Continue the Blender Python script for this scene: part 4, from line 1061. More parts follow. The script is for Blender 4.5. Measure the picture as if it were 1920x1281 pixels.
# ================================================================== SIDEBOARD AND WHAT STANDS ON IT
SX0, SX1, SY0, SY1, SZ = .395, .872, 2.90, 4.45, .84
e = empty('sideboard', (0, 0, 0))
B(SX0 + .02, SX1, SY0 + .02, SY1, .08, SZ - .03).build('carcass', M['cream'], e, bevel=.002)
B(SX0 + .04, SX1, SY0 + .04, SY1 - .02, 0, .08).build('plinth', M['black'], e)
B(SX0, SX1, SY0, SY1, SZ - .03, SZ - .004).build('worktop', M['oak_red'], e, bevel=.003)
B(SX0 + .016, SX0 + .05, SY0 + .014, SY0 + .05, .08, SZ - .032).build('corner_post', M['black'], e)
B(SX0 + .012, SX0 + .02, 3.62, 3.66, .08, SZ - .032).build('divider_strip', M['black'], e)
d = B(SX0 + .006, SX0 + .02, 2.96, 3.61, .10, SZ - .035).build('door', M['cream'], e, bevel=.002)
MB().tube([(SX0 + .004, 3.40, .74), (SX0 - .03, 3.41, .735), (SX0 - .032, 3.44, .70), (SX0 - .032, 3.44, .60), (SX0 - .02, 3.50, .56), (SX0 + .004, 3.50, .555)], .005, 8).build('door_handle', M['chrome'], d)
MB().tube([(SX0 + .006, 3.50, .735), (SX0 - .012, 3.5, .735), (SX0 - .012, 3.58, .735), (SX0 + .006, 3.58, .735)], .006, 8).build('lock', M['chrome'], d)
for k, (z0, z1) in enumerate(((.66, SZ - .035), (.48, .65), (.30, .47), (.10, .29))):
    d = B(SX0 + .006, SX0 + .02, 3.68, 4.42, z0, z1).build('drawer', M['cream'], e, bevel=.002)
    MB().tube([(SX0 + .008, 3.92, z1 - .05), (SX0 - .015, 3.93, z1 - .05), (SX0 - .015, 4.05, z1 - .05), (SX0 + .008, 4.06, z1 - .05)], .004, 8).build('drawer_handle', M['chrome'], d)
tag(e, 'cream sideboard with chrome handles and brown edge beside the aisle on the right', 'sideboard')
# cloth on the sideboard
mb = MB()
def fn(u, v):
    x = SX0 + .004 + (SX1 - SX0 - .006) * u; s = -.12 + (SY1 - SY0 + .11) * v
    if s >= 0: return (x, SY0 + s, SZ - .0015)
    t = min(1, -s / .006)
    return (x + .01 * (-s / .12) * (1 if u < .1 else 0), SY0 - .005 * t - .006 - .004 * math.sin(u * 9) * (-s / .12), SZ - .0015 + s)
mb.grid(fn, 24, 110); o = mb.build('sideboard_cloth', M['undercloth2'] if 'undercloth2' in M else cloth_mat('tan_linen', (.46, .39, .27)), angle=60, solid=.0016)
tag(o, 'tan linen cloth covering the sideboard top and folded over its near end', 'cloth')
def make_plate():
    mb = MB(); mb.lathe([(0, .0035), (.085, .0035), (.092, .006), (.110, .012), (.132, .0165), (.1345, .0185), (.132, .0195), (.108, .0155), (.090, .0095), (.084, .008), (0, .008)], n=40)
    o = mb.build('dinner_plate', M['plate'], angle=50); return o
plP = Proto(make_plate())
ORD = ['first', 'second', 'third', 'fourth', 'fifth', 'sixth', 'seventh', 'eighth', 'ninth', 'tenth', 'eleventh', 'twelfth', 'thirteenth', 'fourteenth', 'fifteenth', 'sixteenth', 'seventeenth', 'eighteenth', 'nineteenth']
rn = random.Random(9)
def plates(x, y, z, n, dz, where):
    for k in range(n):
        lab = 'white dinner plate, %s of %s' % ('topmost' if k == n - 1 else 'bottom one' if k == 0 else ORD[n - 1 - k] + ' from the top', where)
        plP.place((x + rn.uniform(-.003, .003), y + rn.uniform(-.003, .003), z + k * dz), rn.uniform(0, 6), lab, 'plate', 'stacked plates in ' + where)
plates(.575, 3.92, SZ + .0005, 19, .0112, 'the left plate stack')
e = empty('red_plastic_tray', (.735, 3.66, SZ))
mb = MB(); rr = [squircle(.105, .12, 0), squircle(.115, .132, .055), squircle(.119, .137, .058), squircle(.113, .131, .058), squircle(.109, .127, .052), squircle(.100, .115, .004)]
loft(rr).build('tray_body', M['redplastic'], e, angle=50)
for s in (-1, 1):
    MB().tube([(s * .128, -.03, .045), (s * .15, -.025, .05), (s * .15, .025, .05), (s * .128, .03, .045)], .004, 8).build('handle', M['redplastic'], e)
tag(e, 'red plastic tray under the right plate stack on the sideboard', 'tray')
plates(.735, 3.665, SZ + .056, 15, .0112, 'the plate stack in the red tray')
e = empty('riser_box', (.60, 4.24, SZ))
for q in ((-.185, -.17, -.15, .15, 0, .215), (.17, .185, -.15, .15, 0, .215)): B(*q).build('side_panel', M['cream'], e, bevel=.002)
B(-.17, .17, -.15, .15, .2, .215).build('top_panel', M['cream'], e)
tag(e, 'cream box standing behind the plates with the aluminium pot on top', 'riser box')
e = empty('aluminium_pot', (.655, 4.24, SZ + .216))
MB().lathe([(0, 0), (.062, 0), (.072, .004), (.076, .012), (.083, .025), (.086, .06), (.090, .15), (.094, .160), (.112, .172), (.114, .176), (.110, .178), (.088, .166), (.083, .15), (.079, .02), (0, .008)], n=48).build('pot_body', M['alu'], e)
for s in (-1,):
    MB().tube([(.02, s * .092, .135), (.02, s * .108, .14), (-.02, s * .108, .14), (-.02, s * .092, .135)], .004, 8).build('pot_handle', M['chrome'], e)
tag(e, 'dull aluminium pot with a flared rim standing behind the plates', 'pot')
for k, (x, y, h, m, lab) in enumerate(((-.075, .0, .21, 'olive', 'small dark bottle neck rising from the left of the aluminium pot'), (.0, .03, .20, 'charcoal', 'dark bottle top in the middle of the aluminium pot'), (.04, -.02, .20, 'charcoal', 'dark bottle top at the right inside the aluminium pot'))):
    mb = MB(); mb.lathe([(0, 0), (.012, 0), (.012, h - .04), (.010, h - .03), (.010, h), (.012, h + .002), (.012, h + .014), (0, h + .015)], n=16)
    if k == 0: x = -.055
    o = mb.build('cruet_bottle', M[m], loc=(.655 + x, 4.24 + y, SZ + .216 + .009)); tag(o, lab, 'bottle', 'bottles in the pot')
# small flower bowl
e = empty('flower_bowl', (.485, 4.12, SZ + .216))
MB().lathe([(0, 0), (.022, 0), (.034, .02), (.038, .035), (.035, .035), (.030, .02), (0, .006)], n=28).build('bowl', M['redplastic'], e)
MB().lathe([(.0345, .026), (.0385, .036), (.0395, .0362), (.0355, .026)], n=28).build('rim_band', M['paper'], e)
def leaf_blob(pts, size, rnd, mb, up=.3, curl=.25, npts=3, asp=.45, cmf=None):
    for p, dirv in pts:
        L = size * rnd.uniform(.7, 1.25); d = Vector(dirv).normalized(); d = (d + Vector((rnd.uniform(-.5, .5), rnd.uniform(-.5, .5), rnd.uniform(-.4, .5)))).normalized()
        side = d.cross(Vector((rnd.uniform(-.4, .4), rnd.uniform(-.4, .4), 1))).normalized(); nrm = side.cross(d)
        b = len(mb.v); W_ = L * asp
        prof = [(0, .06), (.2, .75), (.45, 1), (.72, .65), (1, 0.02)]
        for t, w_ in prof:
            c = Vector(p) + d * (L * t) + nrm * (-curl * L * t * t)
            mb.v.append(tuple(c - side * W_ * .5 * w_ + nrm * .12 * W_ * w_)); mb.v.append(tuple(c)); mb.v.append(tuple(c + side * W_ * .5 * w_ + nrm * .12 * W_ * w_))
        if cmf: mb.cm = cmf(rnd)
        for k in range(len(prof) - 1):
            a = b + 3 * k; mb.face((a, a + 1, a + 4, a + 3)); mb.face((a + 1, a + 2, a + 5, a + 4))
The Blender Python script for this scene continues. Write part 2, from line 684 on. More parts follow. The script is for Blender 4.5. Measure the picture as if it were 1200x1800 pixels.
- - -
▸ **WHAT YOU SHOULD DO**
Gather up the lines containing the word "follow" from these records and copy them.

▸ **RESULT OF THE TASK**
Continue the Blender Python script for this scene: part 4, from line 1061. More parts follow. The script is for Blender 4.5. Measure the picture as if it were 1920x1281 pixels.
The Blender Python script for this scene continues. Write part 2, from line 684 on. More parts follow. The script is for Blender 4.5. Measure the picture as if it were 1200x1800 pixels.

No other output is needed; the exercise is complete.